Pour enclencher une telle révolution, il ne faut pas un pêcheur de voix, mais une vision partagée par un peuple et portée par un homme d’Etat. Côté opinion, pas de problème majeur pour appuyer une telle démarche: trop de familles souffrent de voir des jeunes sur le carreau. Mais qu’est-ce qu’un homme d’Etat, direz-vous? Ce n’est pas un partisan. Ce n’est pas un sectaire. Ce n’est pas un politicien. Je pourrai continuer la litanie des «ce n’est pas». Pour être plus positif, il faut sans doute se tourner vers cette réflexion de Charles de Gaulle que rapporte, au tout début de ses Mémoires, un de ses ministres de la Justice, Jean Foyer: «Souvenez-vous de ceci: il y a d’abord la France, ensuite l’Etat, enfin, autant que les intérêts majeurs des deux sont sauvegardés, le Droit.» Cette réflexion terrible, d’une ampleur exceptionnelle, peut servir à voir plus clair: l’homme d’Etat est celui ou celle qui place le pays au-dessus de tout sentiment, de toute opinion, de tout intérêt particulier, bref de toute autre considération que son avenir, son indépendance, son bonheur. Cet être rare n’est jamais parfait, mais il subordonne la direction de l’Etat et de ses différentes composantes à ce vaste projet, qui de loin le dépasse.

A cette aune-là, il y eut incontestablement Clémenceau, Mendès France, de Gaulle. Tous les trois dans le passé, à des degrés divers, dans des circonstances distinctes, à des époques différentes, ont incarné cette idée. Clémenceau personnifia l’énergie et la victoire; Mendès France la résolution et l’éthique; De Gaulle, l’honneur et la grandeur.
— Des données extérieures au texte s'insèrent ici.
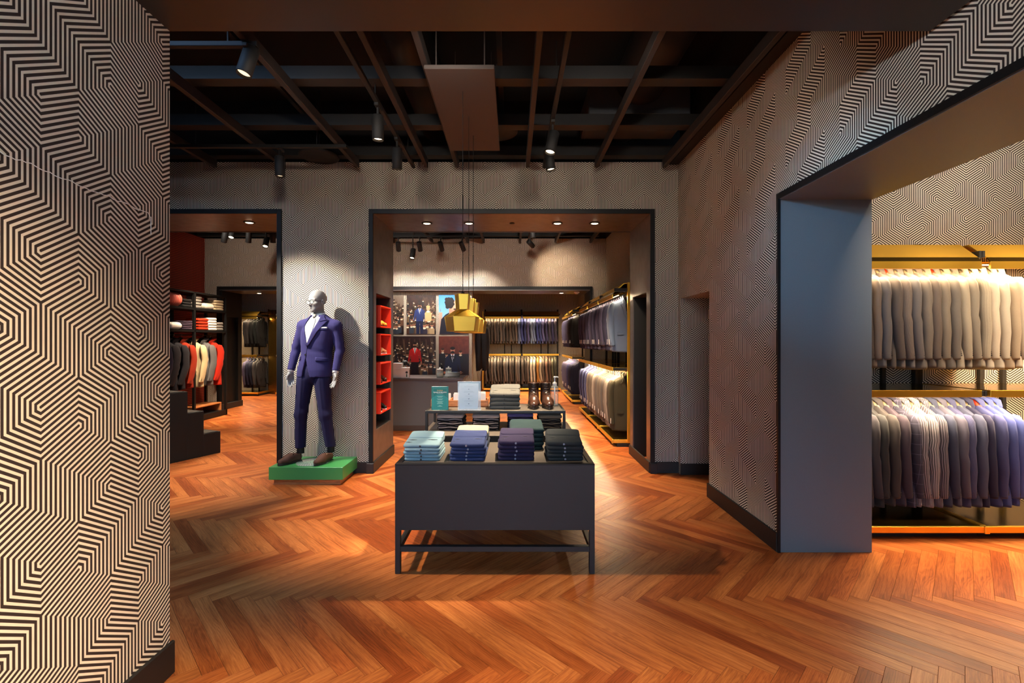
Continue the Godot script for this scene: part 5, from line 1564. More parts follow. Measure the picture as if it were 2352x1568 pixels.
	for q in [[-0.072, 1.262], [-0.094, 1.168]]:
		k = K.new(true)
		k.xf = Transform3D(Basis(Vector3.RIGHT, PI / 2), Vector3(q[0], q[1], front.call(q[0], q[1]) + 0.002))
		k.lathe([[0.001, 0.0], [0.010, 0.0], [0.0105, 0.003], [0.009, 0.0045], [0.006, 0.003], [0.001, 0.003]], 16)
		part(k, "button", M.button, o)
	# shirt collar round the neck, wings over the tie
	k = K.new(true)
	var ring0 := PackedVector3Array(); var ring1 := PackedVector3Array(); var ring2 := PackedVector3Array(); var ring3 := PackedVector3Array()
	for i in 40:
		var a := TAU * i / 40
		var fz := maxf(0, sin(a))
		ring0.append(Vector3(0.006 + 0.072 * cos(a), 1.548 - 0.012 * fz, -0.008 + 0.074 * sin(a)))
		ring1.append(Vector3(0.005 + 0.064 * cos(a), 1.632 - 0.026 * fz + 0.010 * maxf(0, -sin(a)), -0.010 + 0.066 * sin(a)))
		ring2.append(Vector3(0.005 + 0.060 * cos(a), 1.632 - 0.026 * fz + 0.010 * maxf(0, -sin(a)), -0.010 + 0.062 * sin(a)))
		ring3.append(Vector3(0.006 + 0.060 * cos(a), 1.548, -0.008 + 0.060 * sin(a)))
	k.loft([ring0, ring1, ring2, ring3], true, false, false)
	part(k, "shirt_collar", M.white, o)
	for s in [-1, 1]:
		k = K.new(true)
		k.loft([PackedVector3Array([Vector3(-0.008 + s * 0.004, 1.606, 0.060), Vector3(0.0 + s * 0.058, 1.622, 0.030), Vector3(0.0 + s * 0.058, 1.622, 0.026), Vector3(-0.008 + s * 0.004, 1.606, 0.054)]), PackedVector3Array([Vector3(-0.008 + s * 0.040, 1.556, 0.076), Vector3(0.0 + s * 0.070, 1.585, 0.034), Vector3(0.0 + s * 0.070, 1.585, 0.028), Vector3(-0.008 + s * 0.040, 1.556, 0.068)])])
		part(k, "collar_wing", M.white, o)
	k = K.new(true)
	k.loft([PackedVector3Array([Vector3(-0.024, 1.606, 0.066), Vector3(0.008, 1.606, 0.066), Vector3(0.004, 1.606, 0.050), Vector3(-0.020, 1.606, 0.050)]), PackedVector3Array([Vector3(-0.020, 1.562, 0.086), Vector3(0.000, 1.562, 0.086), Vector3(-0.002, 1.562, 0.064), Vector3(-0.018, 1.562, 0.064)])])
	part(k, "tie_knot", mat(rgb(120, 116, 110), 0.55), o)
	# shirt cuffs and hands
	for s in 2:
		var dir: Vector3 = (wr[s] - elb[s]).normalized()
		k = K.new(true)
		k.tube([wr[s] - dir * 0.03, wr[s] + dir * 0.018, wr[s] + dir * 0.0185], [0.032, 0.031, 0.026], 18)
		part(k, "shirt_cuff", M.white, o)
		var side := -1.0 if s == 0 else 1.0
		var b: Vector3 = wr[s]
		var fwd := Vector3(0.02 * -side, -1.0, 0.10).normalized()
		var out := Vector3(side * 0.55, 0.02, -0.65).normalized()       # back of the hand faces out and back
		var across := fwd.cross(out).normalized() * side                 # towards the thumb side (forward)
		if across.z < 0: across = -across
		var fingers := []
		for f in 4:
			var base: Vector3 = b + fwd * (0.098 - 0.004 * absf(f - 1.3)) + across * (0.026 - 0.0175 * f)
			var L: float = [0.040, 0.045, 0.042, 0.033][f]
			var curl: float = [0.18, 0.30, 0.36, 0.42][f]
			var d1: Vector3 = (fwd - out * curl).normalized()
			var d2: Vector3 = (fwd - out * (curl * 2.4)).normalized()
			var d3: Vector3 = (fwd - out * (curl * 3.8)).normalized()
			fingers.append([base - fwd * 0.02, base, base + d1 * L, base + d1 * L + d2 * L * 0.62, base + d1 * L + d2 * L * 0.62 + d3 * L * 0.48])
		var tb: Vector3 = b + fwd * 0.030 + across * 0.024 - out * 0.006
		var td: Vector3 = (fwd * 0.80 + across * 0.45 - out * 0.35).normalized()
		var td2: Vector3 = (fwd * 0.95 + across * 0.10 - out * 0.35).normalized()
		var hand := func(p: Vector3) -> float:
			var d := cap(p, b - fwd * 0.02, b + fwd * 0.03, 0.025, 0.027)
			for c in [-0.017, 0.0, 0.017]: d = smin(d, cap(p, b + fwd * 0.03 + across * c * 0.8, b + fwd * 0.092 + across * c * 1.25, 0.017, 0.0135), 0.016)
			d = smin(d, cap(p, tb - across * 0.01, tb + td * 0.04, 0.017, 0.012), 0.014)
			d = smin(d, cap(p, tb + td * 0.04, tb + td * 0.04 + td2 * 0.032, 0.0115, 0.0085), 0.004)
			for f in fingers:
				var e := 9.0
				for j in 4: e = minf(e, cap(p, f[j], f[j + 1], 0.0102 - 0.0007 * j, 0.0096 - 0.0008 * j))
				d = smin(d, e, 0.003)
			return d
		k = K.new(true)
		k.net(hand, b + Vector3(-0.085, -0.215, -0.085), b + Vector3(0.085, 0.03, 0.095), 0.0036)
		part(k, "hand", M.mannequin, o)
	# trousers
	var legs := func(p: Vector3) -> float:
		var d := ell(p, Vector3(-0.046, 0.98, -0.008), Vector3(0.156, 0.15, 0.106))
		for s in 2:
			var up := p; up.z *= 0.92
			var a := cap(up, hip[s] + Vector3(0, -0.01, 0), knee[s], 0.089, 0.064)
			a = smin(a, cap(up, knee[s], Vector3(ank[s].x, ank[s].y + 0.035, ank[s].z), 0.064, 0.054), 0.03)
			a += 0.0022 * sin(p.y * 60.0 + p.x * 30.0 + p.z * 20.0) * smoothstep(0.16, 0.0, absf(p.y - 0.50))
			a -= 0.006 * smoothstep(0.016, 0.0, absf(p.x - lerpf(hip[s].x, ank[s].x, clampf((0.9 - p.y) / 0.8, 0, 1)))) * smoothstep(0.0, 0.05, p.z)
			d = smin(d, a, 0.016)
		d = maxf(d, ank[0].y + 0.045 - p.y if p.x < -0.04 else ank[1].y + 0.045 - p.y)
		return maxf(d, p.y - 1.16)
	k = K.new(true)
	k.net(legs, Vector3(-0.30, 0.12, -0.14), Vector3(0.24, 1.18, 0.15), 0.009)
	part(k, "trousers", cloth(rgb(42, 40, 74), "pin", 14.0), o)  # darker than the jacket: the weaker light below is put into the colour
	for s in 2:
		k = K.new(true)
		k.tube([ank[s] + Vector3(0, 0.10, 0.0), ank[s] + Vector3(0, 0.02, -0.004), ank[s] + Vector3(0, -0.02, 0)], [0.040, 0.038, 0.040], 16)
		part(k, "sock", M.matte, o)
	# foot plate
	k = K.new(true)
	k.lathe([[0.001, 0.0], [0.168, 0.0], [0.170, 0.003], [0.168, 0.006], [0.001, 0.006]], 48)
	var disc := part(k, "glass_foot_plate", M.glass, o)
	disc.position = Vector3(-0.03, 0, 0.06)
	# shoes and glasses
	shoe("suede_shoe", "", "", Vector3(ank[0].x - 0.055, 0.006, ank[0].z + 0.100), -0.52, M.suede, M.sole, 0.085, null, "", true, 1.0, o)
	shoe("suede_shoe", "", "", Vector3(ank[1].x - 0.030, 0.006, ank[1].z + 0.105), -0.30, M.suede, M.sole, 0.085, null, "", true, 1.0, o)
	var gl = thing("eyeglasses", "dark framed eyeglasses worn by the grey mannequin", "eyeglasses", o.position)
	var gx := turn
	for s in [-1, 1]:
		k = K.new(true)
		k.xf = gx
		var pts := []
		for i in 25:
			var a := TAU * i / 24
			pts.append(Vector3(s * 0.035 + 0.026 * cos(a), -0.003 + 0.0205 * sin(a) * (1.0 if sin(a) > 0 else 1.1), 0.100 - 0.10 * absf(s * 0.035 + 0.026 * cos(a)) * 0.35))
		k.tube(pts, 0.0023, 6)
		part(k, "rim", M.black, gl)
		k = K.new()
		k.xf = gx
		var lens := PackedVector3Array(); var lens2 := PackedVector3Array()
		for i in 24:
			lens.append(pts[i]); lens2.append(pts[i] + Vector3(0, 0, -0.0015))
		k.loft([lens, lens2])
		part(k, "lens", M.glass, gl)
		k = K.new(true)
		k.xf = gx
		k.tube([Vector3(s * 0.061, 0.006, 0.098), Vector3(s * 0.078, 0.006, 0.090), Vector3(s * 0.086, 0.004, 0.03), Vector3(s * 0.086, 0.002, -0.008), Vector3(s * 0.084, -0.018, -0.030)], 0.0022, 6)
		part(k, "temple_arm", M.black, gl)
	k = K.new(true)
	k.xf = gx
	k.tube([Vector3(-0.010, 0.002, 0.101), Vector3(0, 0.006, 0.106), Vector3(0.010, 0.002, 0.101)], 0.0022, 6)
	part(k, "bridge", M.black, gl)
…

Chacun, avec son charisme et sa détermination sans failles, sut redonner aux Français confiance dans une vigueur retrouvée. Ils permirent au pays de jouer son rôle dans le concert si difficile des nations, d’être écouté, respecté, admiré. Il faut aujourd’hui la même envergure pour nous rendre notre assurance. Pour nous redonner le goût de l’avenir. Pour que le pays tout entier se tienne debout. Mais de jour.

Rectificatif: Une première version de cet article incluait dans le nombre de chomeurs ayant entre 15 et 24 ans ceux qui poursuivent leurs études.